• SET TASK
Begin with the first line of the material and write out each line exactly, ending with the line that contains "COL = scene.collection". Pictures are not part of the copy.

• MATERIAL

········

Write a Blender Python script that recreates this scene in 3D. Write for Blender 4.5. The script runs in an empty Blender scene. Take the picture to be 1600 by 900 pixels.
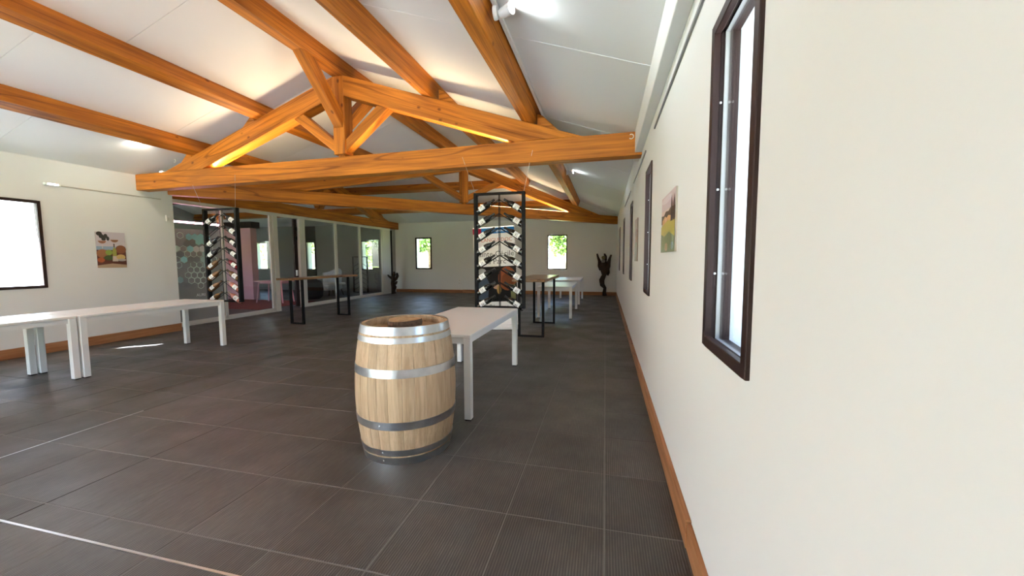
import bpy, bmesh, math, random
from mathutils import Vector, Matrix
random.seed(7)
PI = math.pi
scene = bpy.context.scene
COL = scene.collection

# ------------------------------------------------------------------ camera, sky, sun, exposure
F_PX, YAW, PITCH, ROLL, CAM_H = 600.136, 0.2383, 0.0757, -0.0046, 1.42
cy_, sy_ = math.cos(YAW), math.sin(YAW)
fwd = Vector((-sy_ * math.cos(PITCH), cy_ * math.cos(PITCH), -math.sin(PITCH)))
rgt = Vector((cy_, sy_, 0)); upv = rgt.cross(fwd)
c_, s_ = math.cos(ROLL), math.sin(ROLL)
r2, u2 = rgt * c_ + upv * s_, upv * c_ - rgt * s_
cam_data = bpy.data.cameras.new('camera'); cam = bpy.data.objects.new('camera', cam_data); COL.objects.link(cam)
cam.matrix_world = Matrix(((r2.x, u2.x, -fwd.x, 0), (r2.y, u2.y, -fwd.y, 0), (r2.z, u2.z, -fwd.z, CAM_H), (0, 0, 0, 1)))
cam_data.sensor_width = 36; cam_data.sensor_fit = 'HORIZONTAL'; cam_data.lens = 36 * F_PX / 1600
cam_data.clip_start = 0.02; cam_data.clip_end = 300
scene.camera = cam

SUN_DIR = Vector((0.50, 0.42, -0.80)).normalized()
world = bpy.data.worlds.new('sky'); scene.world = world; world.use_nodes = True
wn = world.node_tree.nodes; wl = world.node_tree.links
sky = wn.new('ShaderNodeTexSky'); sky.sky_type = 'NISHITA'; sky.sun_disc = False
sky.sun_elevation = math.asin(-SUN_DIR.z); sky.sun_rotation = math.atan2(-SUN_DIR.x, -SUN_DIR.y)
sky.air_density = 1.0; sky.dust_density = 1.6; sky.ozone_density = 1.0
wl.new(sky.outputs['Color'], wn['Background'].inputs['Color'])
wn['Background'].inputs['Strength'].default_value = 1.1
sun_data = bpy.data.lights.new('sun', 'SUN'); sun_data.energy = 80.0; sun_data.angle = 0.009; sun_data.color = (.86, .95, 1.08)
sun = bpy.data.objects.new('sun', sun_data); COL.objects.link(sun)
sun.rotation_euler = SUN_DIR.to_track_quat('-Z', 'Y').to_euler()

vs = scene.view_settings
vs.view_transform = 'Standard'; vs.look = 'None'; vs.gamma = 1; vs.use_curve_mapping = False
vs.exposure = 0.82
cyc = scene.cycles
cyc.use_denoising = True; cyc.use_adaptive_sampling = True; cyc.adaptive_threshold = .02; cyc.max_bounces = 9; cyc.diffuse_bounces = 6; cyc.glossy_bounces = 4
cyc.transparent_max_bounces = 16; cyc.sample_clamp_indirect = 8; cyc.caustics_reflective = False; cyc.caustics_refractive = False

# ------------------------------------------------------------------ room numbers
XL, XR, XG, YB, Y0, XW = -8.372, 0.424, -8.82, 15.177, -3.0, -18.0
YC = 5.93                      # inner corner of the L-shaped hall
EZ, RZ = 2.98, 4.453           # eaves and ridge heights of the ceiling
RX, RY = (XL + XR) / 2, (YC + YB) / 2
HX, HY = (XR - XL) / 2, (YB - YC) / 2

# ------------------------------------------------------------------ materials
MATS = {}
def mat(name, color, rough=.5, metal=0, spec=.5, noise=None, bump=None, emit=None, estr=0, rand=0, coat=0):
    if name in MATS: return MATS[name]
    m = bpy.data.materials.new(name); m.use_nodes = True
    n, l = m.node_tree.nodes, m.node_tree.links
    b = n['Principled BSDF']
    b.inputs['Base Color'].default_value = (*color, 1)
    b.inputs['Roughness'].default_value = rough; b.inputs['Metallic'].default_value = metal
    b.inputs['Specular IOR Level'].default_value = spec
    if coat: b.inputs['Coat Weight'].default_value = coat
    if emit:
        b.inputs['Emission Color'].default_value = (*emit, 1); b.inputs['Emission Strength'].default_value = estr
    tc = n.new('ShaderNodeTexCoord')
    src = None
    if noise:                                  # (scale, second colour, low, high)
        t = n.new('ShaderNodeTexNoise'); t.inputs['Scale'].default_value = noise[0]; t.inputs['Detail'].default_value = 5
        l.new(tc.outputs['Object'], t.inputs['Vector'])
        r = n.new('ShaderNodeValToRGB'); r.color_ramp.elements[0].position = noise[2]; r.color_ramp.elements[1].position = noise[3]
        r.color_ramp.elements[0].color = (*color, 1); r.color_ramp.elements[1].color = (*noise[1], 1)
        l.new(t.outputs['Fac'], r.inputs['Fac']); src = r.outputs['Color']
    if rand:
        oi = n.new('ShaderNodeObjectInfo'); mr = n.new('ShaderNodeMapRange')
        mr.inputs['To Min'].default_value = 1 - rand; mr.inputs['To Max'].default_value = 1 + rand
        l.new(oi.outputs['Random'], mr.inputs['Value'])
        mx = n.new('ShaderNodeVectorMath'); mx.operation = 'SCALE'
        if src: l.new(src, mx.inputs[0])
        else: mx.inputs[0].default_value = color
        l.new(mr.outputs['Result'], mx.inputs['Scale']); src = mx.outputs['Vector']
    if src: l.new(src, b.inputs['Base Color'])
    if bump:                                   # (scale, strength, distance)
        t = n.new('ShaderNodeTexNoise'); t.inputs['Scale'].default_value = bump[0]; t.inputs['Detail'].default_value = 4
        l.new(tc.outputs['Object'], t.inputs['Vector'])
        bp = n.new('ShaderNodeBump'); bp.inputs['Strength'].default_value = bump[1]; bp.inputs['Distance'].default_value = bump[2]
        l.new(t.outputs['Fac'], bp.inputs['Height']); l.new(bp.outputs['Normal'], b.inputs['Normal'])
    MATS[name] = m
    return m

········

• SOLUTION FOR THIS TASK
Write a Blender Python script that recreates this scene in 3D. Write for Blender 4.5. The script runs in an empty Blender scene. Take the picture to be 1600 by 900 pixels.
import bpy, bmesh, math, random
from mathutils import Vector, Matrix
random.seed(7)
PI = math.pi
scene = bpy.context.scene
COL = scene.collection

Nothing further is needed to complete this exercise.